Toilets in Trees: Art or The Best Art?

If I tell you that something is art, it automatically is. No matter how un-artistic it may seem, or how much on fire filing cabinets it may be. Art. I called it. It is that thing. That’s just how art works. I mean, you can not like it all you want, you can critique it and dub me a talentless pile of trust funds that couldn’t art if bitten by a radioactive art. But still, it’s art ’cause I says so!

Originally posted on Your Daily Media

​I have explored the question of “What is Art?” many times over as I share with you the world wide webbing masses, the many sparkling jewels that I have uncovered in my travels across the craggy internet landscape. From rock classics being covered by classically trained musicians, to varied forms of expression in the subways of Swedenand America. “Face Ninjaing” and “Tree Listening”. Eastern Europeans taking pictures of climbing things and being hit in the face with other things and all manner of Asianself expression.
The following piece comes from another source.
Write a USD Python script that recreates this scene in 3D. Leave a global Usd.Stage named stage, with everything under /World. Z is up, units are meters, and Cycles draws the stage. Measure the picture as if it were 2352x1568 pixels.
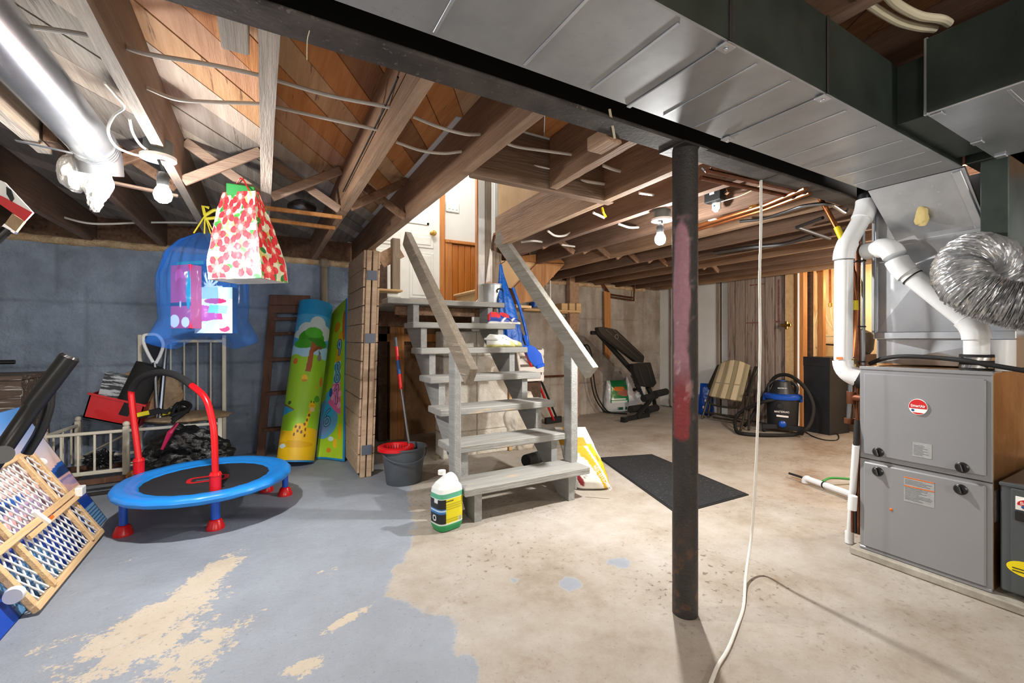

So, given my extensive experience in this field, I think I am probably the most qualified person on all of the internets to pass judgement as to whether a Colorado man hanging toilets from his trees constitutes “art”.

Bringing culture to Colorado.

This installment in Colorado Springs entitled “Craptacular” (I assume), has been ordered to be removed by code enforcement officers citing a “rubbish ordinance” that is “designed to protect the public health, safety and welfare of citizens by eliminating and controlling rubbish in the country”.

But what the art-bashing El Paso County Code Enforcement Officer, Gayle Jackson, is failing to understand is that upon choosing porcelain as the medium for his expression, the unnamed Colorado Springs artist in question has transformed what, to the untrained eye, may seem to be rubbish, into the means by which they are sharing their soul with the world. The art was also going to be serving as a functional augmentation to the neighborhood in general, above and beyond its aesthetic contribution, the artist planned on it doubling as bird feeders.

Clearly this piece represents suburban sprawl and its devaluation of American culture. Or poop.

Art is meant to be provocative, to evoke a reaction from all those who take it in. To dismiss this piece as “rubbish” simply because it is not something that you immediately appreciate is to diminish the global art landscape, snuffing out a light that might otherwise enrich other lives.

Or some guy just hung a couple potties from a tree for giggles. It’s hard to tell with art.